İngiltere’de imzalandıktan 10 yıl sonra onaylanan İstanbul Sözleşmesi, göçmen kadınları ev içi şiddetten koruyan maddeye konulan çekince ile bugün yürürlüğe girdi.
Kadın hakları örgütleri, İngiltere’nin 59. Madde’ye koyduğu çekinceyi bir kez daha eleştirdi.
Uluslararası Af Örgütü İngiltere Şubesi Direktörü Sacha Deshmukh yazılı açıklamasında, hükümetin, kadınları ev içi şiddete karşı korumak için “yeterince adım atmadığını” kaydetti:
“Hükümet sözleşmenin 59. Maddesi’ne sessiz sedasız çekince koyarak, bu ülkede yaşayan en savunmasız durumdaki kadınların bir kısmını, yani göçmen kadınları yüz üstü bırakmaya devam ediyor.”
Örgüt, hükümetin bu kararıyla, hükümlerini hiçbir temelde ayrımcılık yapmadan uygulama zorunluluğu getiren sözleşmenin temel ilkelerinden birine de “aykırı davrandığını” belirtti.
İstanbul Sözleşmesi’nin 59. Maddesi, bir ülkede eşi ya da partnerine bağlı olarak oturma izni bulunan kadınlara şiddet görmeleri halinde eş ya da partnerlerinden bağımsız şekilde ikamet verilmesini öngörüyor.
Söz konusu maddede, “Bağımsız oturma izninin verilmesine ve süresine ilişkin koşullar iç hukuk tarafından belirlenir” deniyor.
'Kadınlar istismardan kaçınma ile sınır dışı arasında seçim yapmak zorunda bırakılmamalı'
Eski İçişleri Bakanı Priti Patel bu yıl içerisinde İngiltere’nin sözleşmeyi 59. Madde’ye çekince koyarak onaylayacağını açıkladığında, kadın ve göçmen hakları örgütleri bu karara tepki göstermişti.
80’den fazla örgüt imzaladıkları açık mektupta, kararın göçmen kadınları hayati destekten mahrum bırakacağını ve istismarcı eş ve partnerlere cesaret vereceğini kaydetmişti.

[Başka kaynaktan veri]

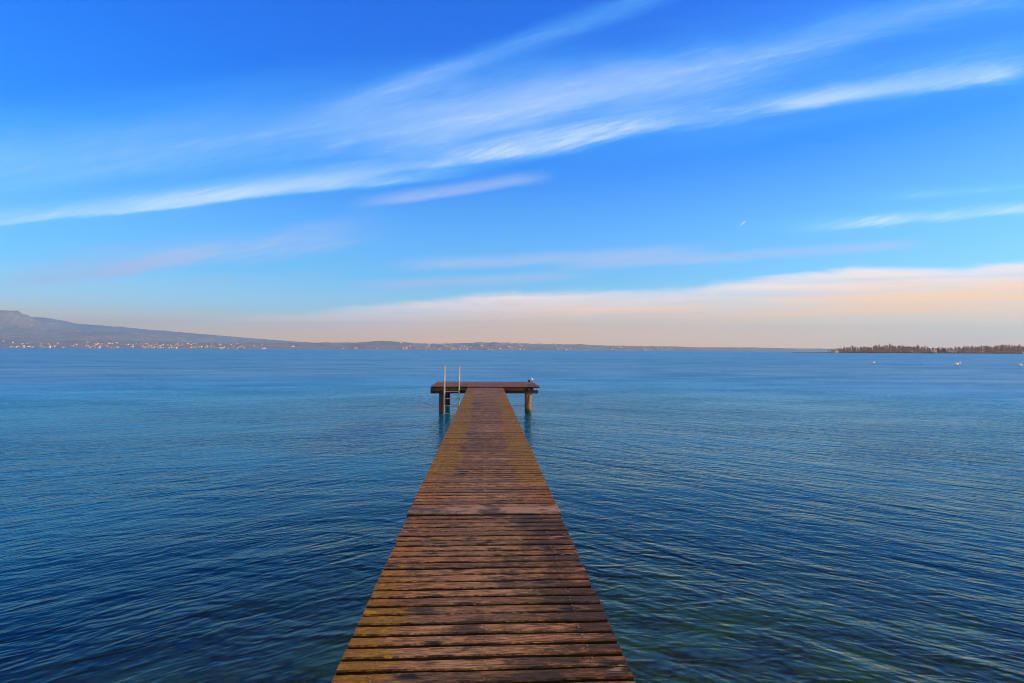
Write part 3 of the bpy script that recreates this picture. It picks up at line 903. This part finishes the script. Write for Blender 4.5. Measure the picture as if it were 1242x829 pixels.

İnsan Hakları İzleme Örgütü de bu kararın, ikamet izinlerinin iptal edileceği korkusuyla ev içi şiddet mağduru göçmen kadınları resmi kurumlara başvurmaktan alıkoyacağını söylemişti.
Örgüt’ten Hillary Margolis, “Hiçbir kadın istismardan kaçınma ile muhtemelen sınır dışı edilme arasında seçim yapmak zorunda bırakılmamalı” demişti.
Hükümet ise bu konuda son kararı vermek için Göçmen Kadınlara Destek adlı pilot programından çıkacak verileri beklediklerini açıklamıştı.
Pilot çalışmayı yürüten Southall Black Sisters adlı örgüt ise çalışmanın odağının farklı olduğunu belirterek, hükümetin 59. Madde’yi onaylamak için sonuçları beklemesine gerek olmadığını savunmuştu.
İstanbul Sözleşmesi, kadınlara ve kız çocuklarına yönelik şiddet ile ayrımcılığa karşı mücadele için 2011 yılında İstanbul’da imzalandı.
2012 yılında sözleşmeyi imzalayan İngiltere, 10 yıl sonra Temmuz’da sözleşmeyi onayladı. Gecikme, kadın hakları savunucuları ve muhalefetteki milletvekilleri tarafından tepkiyle karşılanmıştı.
Kısaca "İstanbul Sözleşmesi" ismiyle anılan "Kadınlara Yönelik Şiddet ve Aile İçi Şiddetin Önlenmesi ve Bunlarla Mücadeleye İlişkin Avrupa Konseyi Sözleşmesi"ni ilk imzalayan ve onaylayan ülke olan Türkiye, geçen yıl Cumhurbaşkanlığı kararıyla sözleşmeden çekilmişti.
Hükümetin bu kararı kadın hakları örgütleri ile muhalefetin tepkisini çekmiş, protesto gösterileri düzenlenmişti.
Çekilme kararının iptali ve yürütmenin durdurulması istemiyle çok sayıda dava açılmıştı.
Danıştay 10. Dairesi, iptal ve yürütmenin durdurulması istemini 2'ye karşı 3 oyla reddetmişti.